** Begin Supplied data **

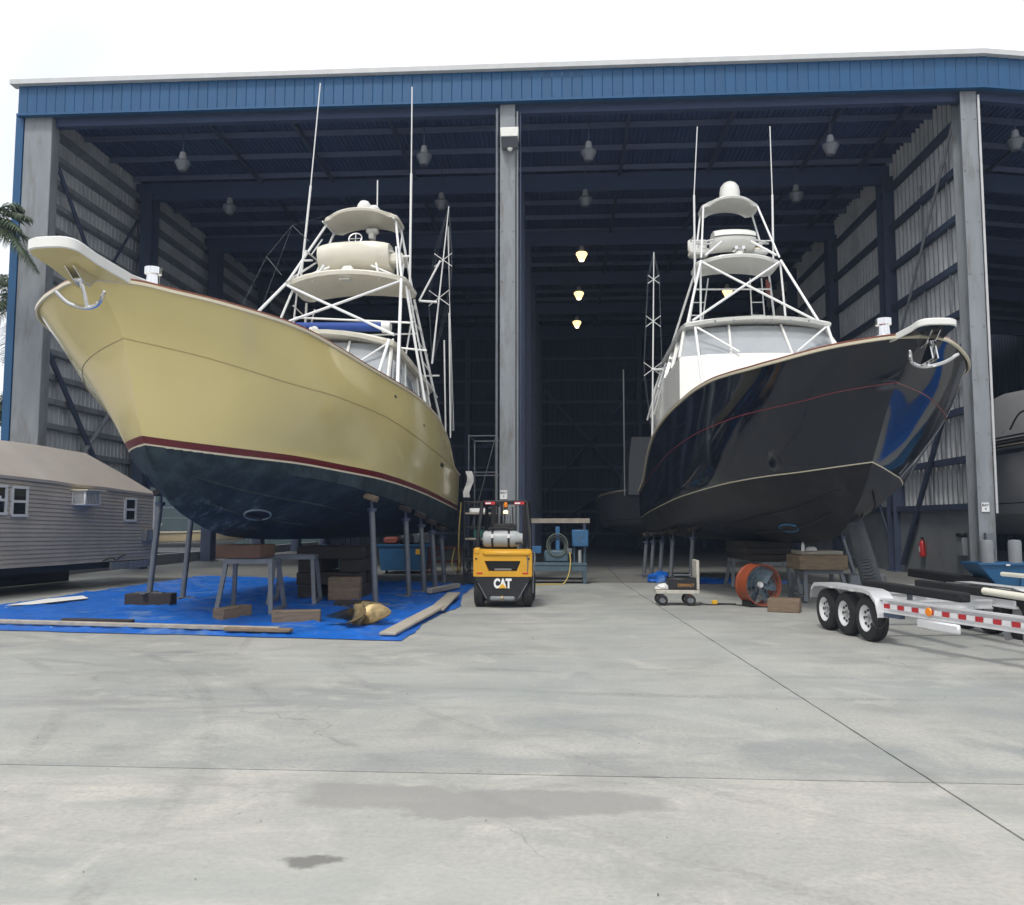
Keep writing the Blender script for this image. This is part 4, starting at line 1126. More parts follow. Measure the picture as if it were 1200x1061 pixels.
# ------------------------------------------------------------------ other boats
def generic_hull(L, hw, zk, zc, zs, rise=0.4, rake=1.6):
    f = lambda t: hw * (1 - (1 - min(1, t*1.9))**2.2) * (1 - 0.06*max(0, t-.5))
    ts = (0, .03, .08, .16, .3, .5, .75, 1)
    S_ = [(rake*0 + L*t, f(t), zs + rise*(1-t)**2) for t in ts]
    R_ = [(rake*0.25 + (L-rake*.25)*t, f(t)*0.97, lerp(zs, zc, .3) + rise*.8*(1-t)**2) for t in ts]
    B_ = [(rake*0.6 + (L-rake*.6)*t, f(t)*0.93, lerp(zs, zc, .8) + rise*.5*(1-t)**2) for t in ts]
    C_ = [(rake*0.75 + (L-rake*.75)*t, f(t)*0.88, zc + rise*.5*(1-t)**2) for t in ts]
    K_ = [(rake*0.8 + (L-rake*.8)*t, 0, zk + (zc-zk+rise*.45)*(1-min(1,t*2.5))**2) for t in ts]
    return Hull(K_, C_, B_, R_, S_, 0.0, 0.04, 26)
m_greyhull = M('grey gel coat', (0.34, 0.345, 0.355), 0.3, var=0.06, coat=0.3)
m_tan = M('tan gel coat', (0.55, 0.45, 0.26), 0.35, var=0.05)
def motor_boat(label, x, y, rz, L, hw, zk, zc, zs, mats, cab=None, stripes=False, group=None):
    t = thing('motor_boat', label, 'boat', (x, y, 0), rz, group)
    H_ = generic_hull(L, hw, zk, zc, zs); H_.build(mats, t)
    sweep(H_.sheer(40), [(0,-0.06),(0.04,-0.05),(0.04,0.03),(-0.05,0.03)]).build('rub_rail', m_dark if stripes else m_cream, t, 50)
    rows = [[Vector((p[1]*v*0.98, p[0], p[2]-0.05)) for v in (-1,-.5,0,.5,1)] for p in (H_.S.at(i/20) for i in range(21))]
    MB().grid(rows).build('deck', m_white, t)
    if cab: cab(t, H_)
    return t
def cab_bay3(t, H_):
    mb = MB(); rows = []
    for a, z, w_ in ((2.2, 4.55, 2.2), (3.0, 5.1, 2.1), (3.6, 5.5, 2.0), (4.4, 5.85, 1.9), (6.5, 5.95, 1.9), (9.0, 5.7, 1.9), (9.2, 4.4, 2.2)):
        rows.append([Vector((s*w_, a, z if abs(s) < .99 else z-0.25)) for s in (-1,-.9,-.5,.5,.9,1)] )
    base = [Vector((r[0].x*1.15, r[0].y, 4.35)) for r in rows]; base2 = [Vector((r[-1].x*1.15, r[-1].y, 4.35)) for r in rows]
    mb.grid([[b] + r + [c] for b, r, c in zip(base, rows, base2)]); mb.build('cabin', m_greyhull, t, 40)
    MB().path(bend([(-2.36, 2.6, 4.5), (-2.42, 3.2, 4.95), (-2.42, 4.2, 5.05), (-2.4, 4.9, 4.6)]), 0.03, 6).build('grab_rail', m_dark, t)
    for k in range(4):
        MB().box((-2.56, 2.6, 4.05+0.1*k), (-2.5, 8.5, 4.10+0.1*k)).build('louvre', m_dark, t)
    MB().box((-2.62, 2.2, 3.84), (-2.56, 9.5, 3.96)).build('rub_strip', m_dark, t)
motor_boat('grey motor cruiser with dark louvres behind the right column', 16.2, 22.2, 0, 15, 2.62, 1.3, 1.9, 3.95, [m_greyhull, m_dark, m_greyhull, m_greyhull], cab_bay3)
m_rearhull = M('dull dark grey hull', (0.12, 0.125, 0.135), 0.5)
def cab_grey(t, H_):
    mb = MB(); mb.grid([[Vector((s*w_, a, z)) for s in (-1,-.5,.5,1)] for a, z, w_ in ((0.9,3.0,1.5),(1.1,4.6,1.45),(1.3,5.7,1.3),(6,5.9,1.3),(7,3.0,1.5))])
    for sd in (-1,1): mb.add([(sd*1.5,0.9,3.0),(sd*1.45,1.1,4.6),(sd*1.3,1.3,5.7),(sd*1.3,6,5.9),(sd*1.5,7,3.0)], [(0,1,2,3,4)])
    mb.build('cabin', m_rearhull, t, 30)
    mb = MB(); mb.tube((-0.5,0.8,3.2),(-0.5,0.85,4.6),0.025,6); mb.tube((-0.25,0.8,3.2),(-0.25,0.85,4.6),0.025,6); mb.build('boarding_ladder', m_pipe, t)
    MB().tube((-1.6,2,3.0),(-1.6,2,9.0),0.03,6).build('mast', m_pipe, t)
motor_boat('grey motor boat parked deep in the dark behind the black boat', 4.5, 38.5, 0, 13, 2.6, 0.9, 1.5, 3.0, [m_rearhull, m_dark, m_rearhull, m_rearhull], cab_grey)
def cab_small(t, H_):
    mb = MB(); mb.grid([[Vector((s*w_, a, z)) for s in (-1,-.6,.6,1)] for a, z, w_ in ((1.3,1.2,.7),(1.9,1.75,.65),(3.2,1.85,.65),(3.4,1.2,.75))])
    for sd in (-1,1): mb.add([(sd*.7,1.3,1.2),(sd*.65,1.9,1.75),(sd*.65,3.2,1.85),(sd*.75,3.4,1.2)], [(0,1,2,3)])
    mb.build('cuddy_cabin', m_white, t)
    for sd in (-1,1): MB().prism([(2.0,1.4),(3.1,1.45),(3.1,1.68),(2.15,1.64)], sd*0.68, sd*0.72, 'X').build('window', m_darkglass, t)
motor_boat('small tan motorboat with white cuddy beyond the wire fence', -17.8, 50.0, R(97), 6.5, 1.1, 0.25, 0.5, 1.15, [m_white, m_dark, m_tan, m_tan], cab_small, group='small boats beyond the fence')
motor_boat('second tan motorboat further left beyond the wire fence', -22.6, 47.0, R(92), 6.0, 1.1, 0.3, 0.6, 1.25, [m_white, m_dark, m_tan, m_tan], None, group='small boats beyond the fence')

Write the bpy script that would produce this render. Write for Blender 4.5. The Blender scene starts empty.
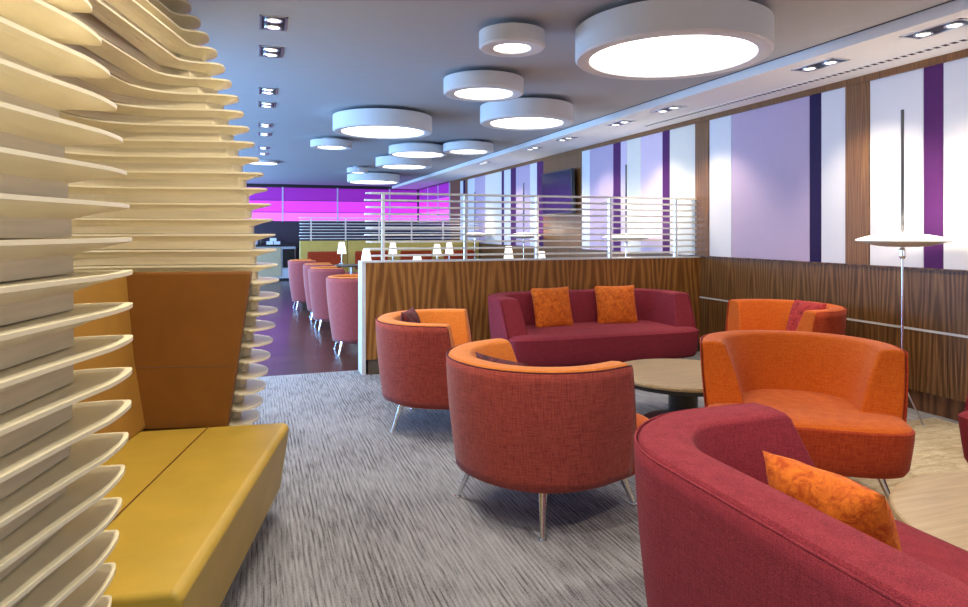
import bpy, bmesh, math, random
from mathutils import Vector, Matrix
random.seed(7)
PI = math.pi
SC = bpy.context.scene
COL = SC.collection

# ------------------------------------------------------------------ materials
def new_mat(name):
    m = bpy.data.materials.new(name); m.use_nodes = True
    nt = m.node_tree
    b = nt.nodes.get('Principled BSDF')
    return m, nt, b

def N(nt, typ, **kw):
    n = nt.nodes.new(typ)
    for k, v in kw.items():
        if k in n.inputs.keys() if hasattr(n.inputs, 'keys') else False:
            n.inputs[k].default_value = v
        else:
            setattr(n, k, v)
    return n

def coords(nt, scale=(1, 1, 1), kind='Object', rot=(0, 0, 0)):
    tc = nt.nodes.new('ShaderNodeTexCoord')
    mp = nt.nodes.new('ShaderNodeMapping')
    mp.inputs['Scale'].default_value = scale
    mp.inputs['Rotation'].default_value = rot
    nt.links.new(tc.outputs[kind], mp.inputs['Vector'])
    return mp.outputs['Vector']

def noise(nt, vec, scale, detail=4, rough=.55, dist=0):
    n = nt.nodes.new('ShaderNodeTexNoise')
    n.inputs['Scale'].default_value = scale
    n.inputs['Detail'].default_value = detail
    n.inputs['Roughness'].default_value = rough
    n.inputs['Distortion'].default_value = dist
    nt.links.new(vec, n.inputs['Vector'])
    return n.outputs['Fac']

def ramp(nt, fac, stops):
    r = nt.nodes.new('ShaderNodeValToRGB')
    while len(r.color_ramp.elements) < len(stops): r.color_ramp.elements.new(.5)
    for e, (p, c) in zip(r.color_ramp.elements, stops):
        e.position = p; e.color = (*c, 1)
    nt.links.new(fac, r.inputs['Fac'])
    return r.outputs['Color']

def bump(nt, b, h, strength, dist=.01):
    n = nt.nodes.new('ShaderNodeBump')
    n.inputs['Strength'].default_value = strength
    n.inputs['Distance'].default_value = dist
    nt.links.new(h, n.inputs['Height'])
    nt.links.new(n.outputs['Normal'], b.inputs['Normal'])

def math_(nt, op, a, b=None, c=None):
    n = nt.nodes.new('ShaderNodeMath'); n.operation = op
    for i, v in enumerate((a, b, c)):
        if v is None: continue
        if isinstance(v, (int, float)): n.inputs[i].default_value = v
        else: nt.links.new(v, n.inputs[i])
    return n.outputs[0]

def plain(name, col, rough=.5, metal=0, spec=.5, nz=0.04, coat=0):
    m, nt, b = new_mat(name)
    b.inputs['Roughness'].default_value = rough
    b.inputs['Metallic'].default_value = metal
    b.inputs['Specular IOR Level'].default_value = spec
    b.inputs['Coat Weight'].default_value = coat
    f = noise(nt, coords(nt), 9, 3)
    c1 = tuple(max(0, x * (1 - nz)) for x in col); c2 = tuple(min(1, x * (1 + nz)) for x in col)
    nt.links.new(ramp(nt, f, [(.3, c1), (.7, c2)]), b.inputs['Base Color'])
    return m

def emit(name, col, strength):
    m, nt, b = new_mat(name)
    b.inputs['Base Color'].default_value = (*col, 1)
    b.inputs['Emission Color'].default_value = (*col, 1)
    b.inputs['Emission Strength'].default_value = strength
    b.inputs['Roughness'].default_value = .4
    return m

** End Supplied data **

◆ Objective: Scan the material line by line and report each one that contains "Blender".

◆ Problem solution:
Keep writing the Blender script for this image. This is part 4, starting at line 1126. More parts follow. Measure the picture as if it were 1200x1061 pixels.
Write the bpy script that would produce this render. Write for Blender 4.5. The Blender scene starts empty.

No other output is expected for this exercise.